Between Taylor and Barbora, there is only respect, and the best way they showed this was by not giving any slack at all, not an inch, not a point. And never complaining about where or how the ball bounced.
In the middle of the second set, Barbora stopped being the demure Czech girl, found her feet, her legs, her eyes, her powerful strokes, her ability to graze the lines with high-pace winners, her strong and steady serves. It was as if a different Barbora had suddenly appeared, and she had Taylor on the ropes.
But not quite, no: they had each other on the ropes. Taylor faltered under the barrage but fought back like a tigress. It was the match of the week, maybe the women’s match of the tournament. They were tied at 3-3, or was it 4-4, scarcely matters, and then they got into an absolutely unheard of battle of break points and then set-points — match points in Taylor’s case, since she was up a set — and it just kept going. It never stopped. They went into a tiebreak that could have gone either way, not once but several times, not several times but many times. Taylor piled up six, seven, nine match points, somewhere around there. Barbora needed five set points to finally clinch it with an overhead smash volley, 15-13.

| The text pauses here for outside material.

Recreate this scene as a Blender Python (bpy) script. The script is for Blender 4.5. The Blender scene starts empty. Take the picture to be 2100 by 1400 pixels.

After this, there had to be a letdown. Many fine points were played in the third set, but Miss Townsend was spent, and Miss Krejcikova was in command. The third set went to 6-3; if memory serves, Taylor hit long from the baseline, and that did it. They gasped with relief, shook hands, congratulated each other, and walked off the court heads high. They had lasted. They endured. They gave gracious press conferences, generous to each other and optimistic for their own futures. They had shown that you can be a point away from defeat and disaster and still make it to being a point away from victory and triumph. Never quit, never give up. If that is how you play, then even in losing, you are undefeated.